父は二兄弟の長男、母も二兄弟の長女で、二人共兄弟で一番最初に結婚した。
そしてそんな両親の長女として生まれたのである。
今では珍しいかもしれないが、父方の祖母と三世代同居していた。
近くに母の実家もあったため、週末の数時間は必ず実家で過ごしていた。
私が3,4歳の頃、祖母が外出している時に、母親を尋ねて母の友人が家を訪ねてきたことがあった。
母は友人を迎え入れ、自室でおしゃべりをしていた。
そんな折、その時間には帰ってくるはずのない祖母が帰宅し、目敏く来客に気づいたのである。
「私に挨拶もなくよくも家にあがりこんでるものね。礼儀もしらないのかしら。」
わざわざ祖母は独り言を、私に聞こえるようにはっきりと言うのである。
嫌な気分になった私は、
「お母さんに言っちゃうよ」
といじわるのつもりで言ったのだが、祖母はむしろ当然という表情で、
「言ってきなさい。

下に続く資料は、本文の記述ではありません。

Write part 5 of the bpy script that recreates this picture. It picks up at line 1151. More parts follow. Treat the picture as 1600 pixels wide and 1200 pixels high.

」
と私を伝言鳩のごとく使ったのである。
このいきさつを伝えると、母とその友人がみるみると青ざめていったのを今でもはっきりと覚えている。
二人は慌てて祖母の元に向かい、非礼を詫び、改めて挨拶をし、その足で友人は帰っていった。
この記憶を嫁姑の確執と認識したのは後になってからだが、結婚って面倒くさいと思ったはじめの出来事だった。